*WORK TO COMPLETE*:
The material below includes pictures; leave them out and return only the lines between the line containing "Reconstruct this image" and the line containing "R = math.radians", inclusive, word for word.

====

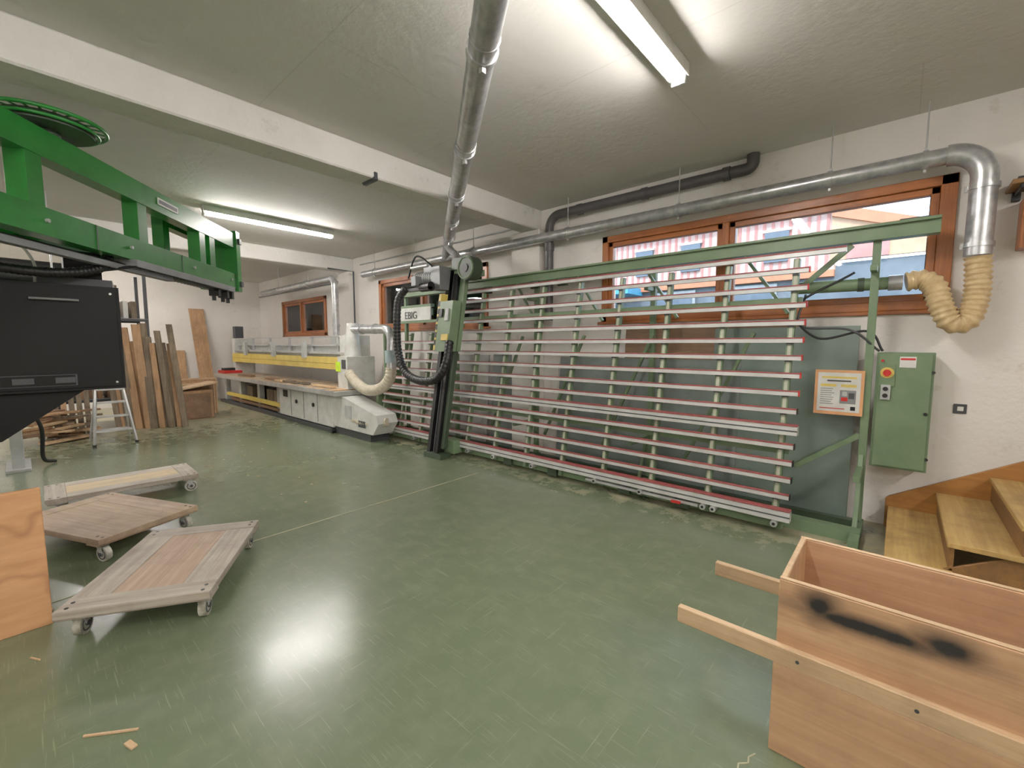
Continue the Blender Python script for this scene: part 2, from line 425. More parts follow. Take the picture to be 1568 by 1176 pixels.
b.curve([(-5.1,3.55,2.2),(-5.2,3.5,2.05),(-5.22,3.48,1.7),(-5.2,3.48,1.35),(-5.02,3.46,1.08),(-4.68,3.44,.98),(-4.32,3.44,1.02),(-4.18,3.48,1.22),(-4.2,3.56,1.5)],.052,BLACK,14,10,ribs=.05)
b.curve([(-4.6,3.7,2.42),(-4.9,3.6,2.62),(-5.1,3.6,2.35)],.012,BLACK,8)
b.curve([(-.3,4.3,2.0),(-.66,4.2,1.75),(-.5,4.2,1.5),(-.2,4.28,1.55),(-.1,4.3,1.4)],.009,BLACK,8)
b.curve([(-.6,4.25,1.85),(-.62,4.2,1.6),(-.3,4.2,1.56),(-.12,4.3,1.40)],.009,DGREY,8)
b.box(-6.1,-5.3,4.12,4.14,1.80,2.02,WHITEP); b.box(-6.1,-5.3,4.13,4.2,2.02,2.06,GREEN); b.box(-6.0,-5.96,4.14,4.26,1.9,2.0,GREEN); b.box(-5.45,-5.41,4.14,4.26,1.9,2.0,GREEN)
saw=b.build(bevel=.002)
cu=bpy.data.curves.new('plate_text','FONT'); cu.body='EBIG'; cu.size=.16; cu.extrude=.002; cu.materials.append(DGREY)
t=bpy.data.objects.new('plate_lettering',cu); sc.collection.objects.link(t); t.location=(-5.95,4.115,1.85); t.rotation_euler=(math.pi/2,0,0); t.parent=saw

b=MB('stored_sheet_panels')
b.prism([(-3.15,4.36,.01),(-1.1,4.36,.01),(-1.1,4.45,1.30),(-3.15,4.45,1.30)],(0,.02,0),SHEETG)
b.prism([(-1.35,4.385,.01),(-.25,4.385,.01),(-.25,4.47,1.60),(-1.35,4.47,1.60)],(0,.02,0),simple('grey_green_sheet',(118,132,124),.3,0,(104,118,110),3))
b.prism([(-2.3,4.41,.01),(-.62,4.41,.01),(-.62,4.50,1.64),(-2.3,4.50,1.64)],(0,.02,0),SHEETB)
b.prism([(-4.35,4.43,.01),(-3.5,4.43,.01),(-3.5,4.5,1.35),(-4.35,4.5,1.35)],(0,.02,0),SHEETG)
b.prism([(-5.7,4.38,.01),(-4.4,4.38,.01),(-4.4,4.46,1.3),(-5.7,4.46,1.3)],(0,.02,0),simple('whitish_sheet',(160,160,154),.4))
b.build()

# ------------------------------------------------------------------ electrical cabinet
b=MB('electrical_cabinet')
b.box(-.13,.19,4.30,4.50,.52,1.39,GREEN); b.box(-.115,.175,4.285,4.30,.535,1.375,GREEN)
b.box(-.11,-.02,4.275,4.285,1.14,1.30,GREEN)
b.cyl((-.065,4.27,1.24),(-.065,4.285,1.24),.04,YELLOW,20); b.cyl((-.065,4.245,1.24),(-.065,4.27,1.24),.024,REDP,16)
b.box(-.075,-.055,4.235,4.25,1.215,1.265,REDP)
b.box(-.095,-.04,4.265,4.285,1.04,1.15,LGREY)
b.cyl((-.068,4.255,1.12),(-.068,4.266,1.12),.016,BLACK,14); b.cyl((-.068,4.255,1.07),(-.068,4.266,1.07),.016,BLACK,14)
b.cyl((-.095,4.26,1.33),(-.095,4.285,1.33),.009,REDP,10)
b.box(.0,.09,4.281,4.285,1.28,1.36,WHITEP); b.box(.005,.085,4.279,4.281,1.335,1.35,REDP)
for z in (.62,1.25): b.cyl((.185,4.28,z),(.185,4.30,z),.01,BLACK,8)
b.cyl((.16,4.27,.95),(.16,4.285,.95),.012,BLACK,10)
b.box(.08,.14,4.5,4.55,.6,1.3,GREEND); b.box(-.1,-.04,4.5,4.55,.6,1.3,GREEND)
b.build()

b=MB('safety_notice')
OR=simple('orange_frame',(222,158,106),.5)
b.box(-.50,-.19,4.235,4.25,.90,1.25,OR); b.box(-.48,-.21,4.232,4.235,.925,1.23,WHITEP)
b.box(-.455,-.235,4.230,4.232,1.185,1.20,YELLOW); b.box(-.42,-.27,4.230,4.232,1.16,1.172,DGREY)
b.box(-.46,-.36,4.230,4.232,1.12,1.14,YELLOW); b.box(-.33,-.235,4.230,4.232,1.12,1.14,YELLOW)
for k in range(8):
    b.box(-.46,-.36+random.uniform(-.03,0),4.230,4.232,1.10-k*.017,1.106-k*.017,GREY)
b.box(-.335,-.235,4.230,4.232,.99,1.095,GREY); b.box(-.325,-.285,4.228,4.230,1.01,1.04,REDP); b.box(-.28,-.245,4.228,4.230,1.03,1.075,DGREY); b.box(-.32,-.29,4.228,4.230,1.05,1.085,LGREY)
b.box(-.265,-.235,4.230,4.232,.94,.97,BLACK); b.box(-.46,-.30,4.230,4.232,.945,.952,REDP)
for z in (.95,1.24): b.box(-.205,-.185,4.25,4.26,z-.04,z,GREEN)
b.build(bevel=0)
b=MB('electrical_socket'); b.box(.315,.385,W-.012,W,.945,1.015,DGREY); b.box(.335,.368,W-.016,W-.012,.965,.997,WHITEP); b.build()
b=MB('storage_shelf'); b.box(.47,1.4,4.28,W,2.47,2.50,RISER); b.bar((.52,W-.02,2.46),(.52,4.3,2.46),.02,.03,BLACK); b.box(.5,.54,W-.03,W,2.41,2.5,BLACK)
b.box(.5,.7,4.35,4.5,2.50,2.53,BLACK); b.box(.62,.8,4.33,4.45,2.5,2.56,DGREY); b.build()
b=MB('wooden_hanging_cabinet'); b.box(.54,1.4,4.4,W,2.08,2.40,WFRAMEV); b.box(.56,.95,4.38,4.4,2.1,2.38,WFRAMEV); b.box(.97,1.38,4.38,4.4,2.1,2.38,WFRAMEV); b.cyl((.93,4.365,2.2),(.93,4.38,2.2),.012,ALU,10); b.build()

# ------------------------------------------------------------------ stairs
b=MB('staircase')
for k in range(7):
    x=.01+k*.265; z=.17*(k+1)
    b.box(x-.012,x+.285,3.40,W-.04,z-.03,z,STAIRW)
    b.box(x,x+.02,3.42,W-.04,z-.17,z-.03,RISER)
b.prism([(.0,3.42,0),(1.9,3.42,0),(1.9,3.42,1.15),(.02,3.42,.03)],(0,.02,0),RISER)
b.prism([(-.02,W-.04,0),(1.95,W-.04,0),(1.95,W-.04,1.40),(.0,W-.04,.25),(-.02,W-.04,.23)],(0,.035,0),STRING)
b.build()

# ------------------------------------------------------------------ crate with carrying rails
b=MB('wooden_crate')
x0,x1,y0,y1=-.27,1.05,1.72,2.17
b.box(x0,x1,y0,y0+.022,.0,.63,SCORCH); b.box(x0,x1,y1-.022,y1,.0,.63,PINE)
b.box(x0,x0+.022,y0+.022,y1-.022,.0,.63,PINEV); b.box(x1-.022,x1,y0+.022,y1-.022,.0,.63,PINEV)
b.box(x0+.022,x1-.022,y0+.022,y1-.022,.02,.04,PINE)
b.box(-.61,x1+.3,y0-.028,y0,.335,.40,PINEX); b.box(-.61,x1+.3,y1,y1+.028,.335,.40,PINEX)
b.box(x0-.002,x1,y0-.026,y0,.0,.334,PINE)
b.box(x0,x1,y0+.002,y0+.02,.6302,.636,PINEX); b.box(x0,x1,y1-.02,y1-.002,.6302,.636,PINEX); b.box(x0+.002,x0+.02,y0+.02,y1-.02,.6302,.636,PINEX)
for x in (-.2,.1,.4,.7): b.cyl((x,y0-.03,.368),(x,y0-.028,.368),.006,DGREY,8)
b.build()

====

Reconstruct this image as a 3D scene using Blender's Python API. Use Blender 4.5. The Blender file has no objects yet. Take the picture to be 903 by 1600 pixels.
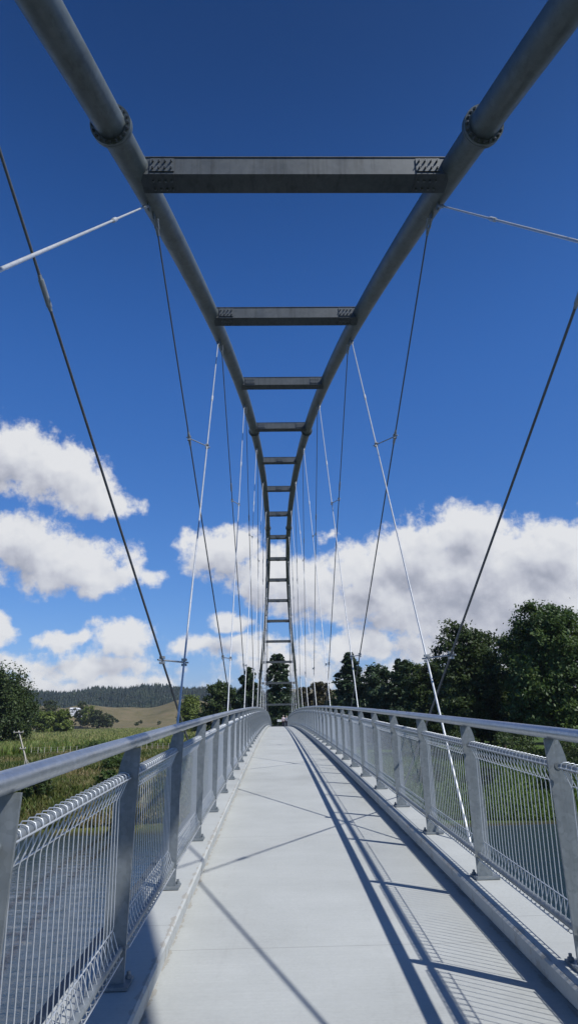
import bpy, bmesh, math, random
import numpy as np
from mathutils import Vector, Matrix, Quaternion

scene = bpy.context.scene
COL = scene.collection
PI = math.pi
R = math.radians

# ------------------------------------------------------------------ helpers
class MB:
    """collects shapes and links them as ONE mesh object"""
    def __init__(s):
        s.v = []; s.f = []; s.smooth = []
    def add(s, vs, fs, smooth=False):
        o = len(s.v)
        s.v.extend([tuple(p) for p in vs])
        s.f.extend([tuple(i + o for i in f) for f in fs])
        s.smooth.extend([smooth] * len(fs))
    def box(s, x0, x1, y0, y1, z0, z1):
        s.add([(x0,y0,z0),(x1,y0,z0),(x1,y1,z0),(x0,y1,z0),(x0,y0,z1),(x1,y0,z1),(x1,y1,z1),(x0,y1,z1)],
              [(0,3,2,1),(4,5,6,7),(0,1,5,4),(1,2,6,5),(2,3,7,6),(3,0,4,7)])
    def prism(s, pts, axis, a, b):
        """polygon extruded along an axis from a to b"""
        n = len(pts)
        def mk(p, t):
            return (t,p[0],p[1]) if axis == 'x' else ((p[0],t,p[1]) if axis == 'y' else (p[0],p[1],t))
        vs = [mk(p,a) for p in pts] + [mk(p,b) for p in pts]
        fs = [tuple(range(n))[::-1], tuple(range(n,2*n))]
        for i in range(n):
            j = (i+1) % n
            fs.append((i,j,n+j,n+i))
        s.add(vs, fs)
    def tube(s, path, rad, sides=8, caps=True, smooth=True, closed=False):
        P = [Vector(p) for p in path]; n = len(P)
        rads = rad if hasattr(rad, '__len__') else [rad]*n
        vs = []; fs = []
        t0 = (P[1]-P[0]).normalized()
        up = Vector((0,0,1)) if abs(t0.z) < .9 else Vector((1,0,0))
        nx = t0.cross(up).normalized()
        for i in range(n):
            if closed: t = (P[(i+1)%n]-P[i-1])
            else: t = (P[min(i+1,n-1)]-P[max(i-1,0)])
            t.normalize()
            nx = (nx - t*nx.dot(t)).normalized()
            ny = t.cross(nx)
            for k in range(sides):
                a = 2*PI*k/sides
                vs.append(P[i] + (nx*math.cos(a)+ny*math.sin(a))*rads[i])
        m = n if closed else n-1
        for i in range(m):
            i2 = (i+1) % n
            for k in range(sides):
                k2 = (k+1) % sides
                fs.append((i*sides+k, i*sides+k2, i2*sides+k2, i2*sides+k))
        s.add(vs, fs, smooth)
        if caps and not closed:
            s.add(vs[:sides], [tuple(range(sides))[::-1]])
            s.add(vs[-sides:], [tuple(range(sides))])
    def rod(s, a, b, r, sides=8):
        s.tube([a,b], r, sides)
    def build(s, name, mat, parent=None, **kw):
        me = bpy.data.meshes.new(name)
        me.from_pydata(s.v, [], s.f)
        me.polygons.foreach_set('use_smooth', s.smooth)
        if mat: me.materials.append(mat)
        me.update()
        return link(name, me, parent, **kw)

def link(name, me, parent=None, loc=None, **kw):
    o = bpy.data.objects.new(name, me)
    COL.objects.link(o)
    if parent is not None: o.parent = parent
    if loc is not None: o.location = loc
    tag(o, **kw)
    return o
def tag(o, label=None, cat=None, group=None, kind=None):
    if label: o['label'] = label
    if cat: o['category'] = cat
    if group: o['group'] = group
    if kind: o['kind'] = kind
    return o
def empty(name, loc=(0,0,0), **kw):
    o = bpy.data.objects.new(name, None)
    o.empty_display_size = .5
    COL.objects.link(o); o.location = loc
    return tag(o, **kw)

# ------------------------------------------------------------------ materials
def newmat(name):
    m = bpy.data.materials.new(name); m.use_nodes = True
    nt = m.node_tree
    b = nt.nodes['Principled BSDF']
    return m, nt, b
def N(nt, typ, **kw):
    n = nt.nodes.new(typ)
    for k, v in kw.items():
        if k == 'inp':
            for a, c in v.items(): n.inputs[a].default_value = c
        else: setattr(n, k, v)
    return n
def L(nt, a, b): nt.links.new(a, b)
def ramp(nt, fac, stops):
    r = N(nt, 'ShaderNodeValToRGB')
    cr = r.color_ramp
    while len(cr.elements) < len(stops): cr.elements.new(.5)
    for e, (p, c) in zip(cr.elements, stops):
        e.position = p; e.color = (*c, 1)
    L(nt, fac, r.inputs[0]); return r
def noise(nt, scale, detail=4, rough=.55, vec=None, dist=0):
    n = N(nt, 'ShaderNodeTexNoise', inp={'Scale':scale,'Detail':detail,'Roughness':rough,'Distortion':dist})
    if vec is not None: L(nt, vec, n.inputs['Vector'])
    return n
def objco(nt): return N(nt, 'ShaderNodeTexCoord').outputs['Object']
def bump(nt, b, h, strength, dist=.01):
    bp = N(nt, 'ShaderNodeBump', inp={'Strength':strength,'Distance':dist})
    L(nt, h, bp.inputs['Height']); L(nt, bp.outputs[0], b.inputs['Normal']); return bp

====

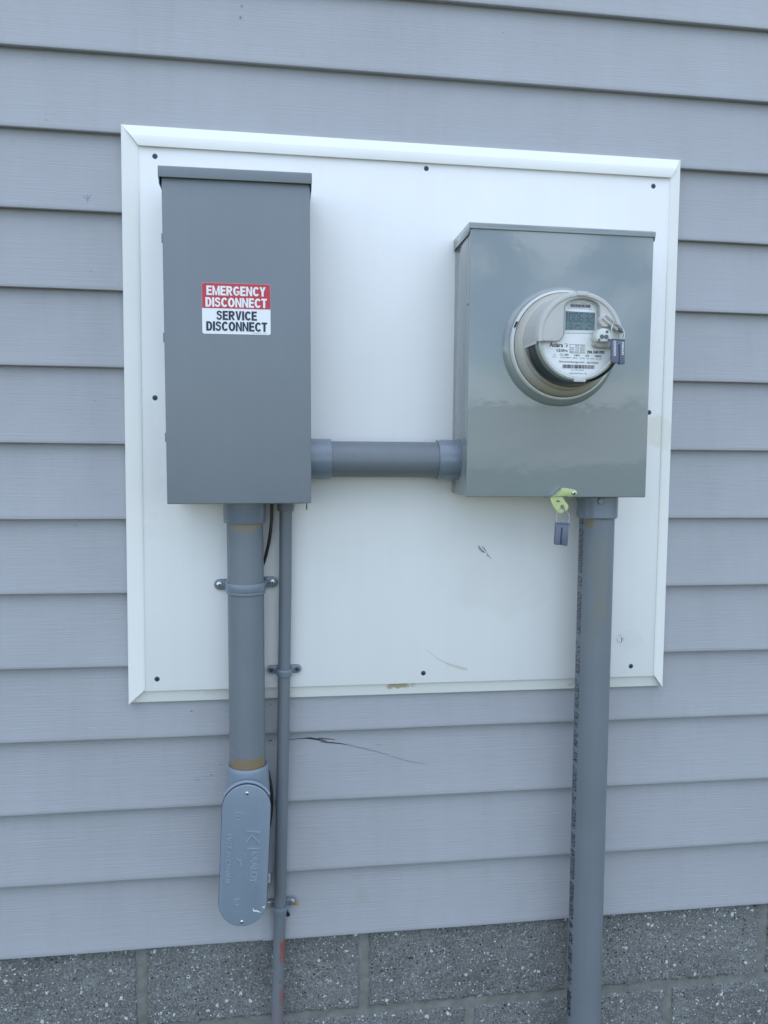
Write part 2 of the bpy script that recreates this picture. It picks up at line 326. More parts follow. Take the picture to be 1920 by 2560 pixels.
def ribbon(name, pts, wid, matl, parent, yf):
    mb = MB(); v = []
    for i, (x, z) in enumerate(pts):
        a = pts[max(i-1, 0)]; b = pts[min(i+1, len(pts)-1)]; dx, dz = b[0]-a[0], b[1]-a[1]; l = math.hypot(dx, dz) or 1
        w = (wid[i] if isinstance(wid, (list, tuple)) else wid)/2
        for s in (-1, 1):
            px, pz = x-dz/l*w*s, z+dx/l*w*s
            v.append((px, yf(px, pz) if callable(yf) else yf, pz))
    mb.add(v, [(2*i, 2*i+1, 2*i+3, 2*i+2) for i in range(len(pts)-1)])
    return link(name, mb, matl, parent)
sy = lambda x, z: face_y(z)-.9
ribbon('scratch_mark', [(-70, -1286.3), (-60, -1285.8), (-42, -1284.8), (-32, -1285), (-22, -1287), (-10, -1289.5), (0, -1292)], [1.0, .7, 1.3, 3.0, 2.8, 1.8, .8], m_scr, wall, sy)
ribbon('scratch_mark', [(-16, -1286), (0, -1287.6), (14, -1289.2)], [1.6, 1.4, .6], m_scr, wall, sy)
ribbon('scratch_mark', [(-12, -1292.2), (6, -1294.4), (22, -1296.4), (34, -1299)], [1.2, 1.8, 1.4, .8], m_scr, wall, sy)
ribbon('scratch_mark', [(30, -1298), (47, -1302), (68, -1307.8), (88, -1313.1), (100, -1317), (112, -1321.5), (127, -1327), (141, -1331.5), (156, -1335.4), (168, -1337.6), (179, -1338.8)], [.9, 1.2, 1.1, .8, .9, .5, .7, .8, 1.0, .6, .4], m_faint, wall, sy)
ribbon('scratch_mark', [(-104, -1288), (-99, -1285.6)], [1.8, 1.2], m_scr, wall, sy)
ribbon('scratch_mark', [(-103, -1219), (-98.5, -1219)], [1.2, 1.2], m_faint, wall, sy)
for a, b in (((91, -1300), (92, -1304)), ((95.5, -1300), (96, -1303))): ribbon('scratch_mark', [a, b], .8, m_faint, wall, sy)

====

*REPLY*:
Reconstruct this image as a 3D scene using Blender's Python API. Use Blender 4.5. The Blender file has no objects yet. Take the picture to be 903 by 1600 pixels.
import bpy, bmesh, math, random
import numpy as np
from mathutils import Vector, Matrix, Quaternion

scene = bpy.context.scene
COL = scene.collection
PI = math.pi
R = math.radians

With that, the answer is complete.